PEP (Piano and Erhu Project): Volume Three
Redshift Records

The soundworlds associated with certain instruments have expanded through the efforts of innovators such as harpist Zeena Parkins, steel guitarist Susan Alcorn, banjoist Bela Fleck, and others. Doing her part to redefine how the erhu is perceived is Nicole Ge Li who, with pianist Corey Hamm, records and performs in PEP (Piano and Erhu Project), the Vancouver-based new music outfit the two formed in 2011 to bridge Eastern and Western musical forms and cultures. While the title of their third PEP collection might be prosaic, the music performed on the release is anything but. Works by a broad swathe of composers appears, from the Chinese composer Gao Ping and the two Prokofievs—Sergei and his grandson Gabriel—to American, Canadian, and British composers such as Marc Mellits, Stephen Chatman, and Michael Finnissy. Almost eighty minutes in length, the release makes a compelling argument on behalf of the erhu's legitimacy as a classical instrument, though it does more than that.

The musicians bring impressive credentials to the project.

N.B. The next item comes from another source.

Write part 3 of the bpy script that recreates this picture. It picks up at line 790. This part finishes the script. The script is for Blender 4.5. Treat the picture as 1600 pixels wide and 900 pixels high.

Li, who began learning the erhu at the age of six, graduated from the Shanghai Conservatory of Music in 2008 and has since established herself as a vital musical presence in Richmond, British Columbia, where she teaches, performs, and records. Hamm has commissioned, premiered, and recorded more than three hundred works by composers from all over the world and has drawn attention for his recording of Frederic Rzewski's The People United Will Never Be Defeated! Enthusiastic collaborators, Li and Hamm plan to follow this latest volume, recorded at at Roy Barnett Hall at the UBC School of Music, with a fourth and fifth.

It's telling that the recording starts with Ping's six-part Hu Yan (2017), as its placement mirrors the journey of the erhu itself and how PEP wishes for it to be seen. In terms of its history, the instrument might be most strongly associated with China, but the pieces that follow reflect its gradual broadening out into other parts of the world. The virtuosity of both musicians is evident throughout Hu Yan, though it provides an especially magnificent showcase for Li when it demands from her a broad range of expression. Whereas some parts are playful and rambunctious, others are ruminative; the second, for example, exploits the melismatic potential the erhu offers in the way it lends itself to an uninterrupted flow of sound, while the fifth finds a solitary Li carrying on a dialogue with herself using plucking and bowing. Even more than the second movement in Ping's piece, Somei Satoh's Birds in Warped Time II (1986) takes the erhu's capacity for melisma to a greater extreme when its sinuous phrasings slide in and out of rippling piano textures for eleven hypnotic minutes.

As pretty as its title suggests is Mellits' Mara's Lullaby, which he wrote in 2005 when his daughter was only a few months old and contains a melody he sung to help put her to sleep. However huge the separation between violin and erhu is, there are moments on the release, such as here, where Li's playing comes very close to collapsing the distance. Written in he same year, his Mechanically Separated Chicken Parts is motorik by comparison, a rhythmically insistent exercise in perpetual motion.

Another noteworthy setting is Firewall (2015) by Canadian composer Lucas Oickle, its title alluding to the challenges he and his then-girlfriend (now wife) experienced when she was in Shanghai and the two were messaging back-and-forth. In keeping with a piece intended as both love story and censorship comment, the material traverses multiple moods and styles, from tender to agitated and everything in between. Chatman's Remember Me, Forever (2015) introduces a different sound quality in using inserted golf tees to turn Hamm's instrument into a prepared grand piano; its somewhat gamelan-like sound makes for an arresting contrast to the vocal-like erhu. Another surprise arises, however, when midway through the keyboard in its untreated form returns to join the erhu for a sweetly nostalgic duet.

Gabriel Prokofiev's Three Pieces for Erhu and Piano ranges from the playful minuet-styled “Five Steps” and noirish drama of “Off Piste” to the introspective “Lament,” which captures the erhu's potential for sensitivity and expressivity. His grandfather's lively “Scherzo” (1943) ends the album on a high-energy note, the piece an arrangement of the second movement of his Flute Sonata (1943).

PEP is a partnership in the truest sense. Li and Hamm possess a symbiotic connection, something that has no doubt grown in the nine years they've performed together. A statement Finnissy included with his slowly undulating, meditative contribution to the album, Sorrow and its Beauty (2017), captures the essence of their approach: “Indeed the piano should in no way ‘accompany' the erhu but exist in the same ‘dimension' and at the same dynamic and level of significance as the erhu. Their encounter is discursive, not dramatic, an overlapping exchange of equals.” Each player complements the other and anticipates the other's moves throughout this rewarding recording, which invites repeat engagement.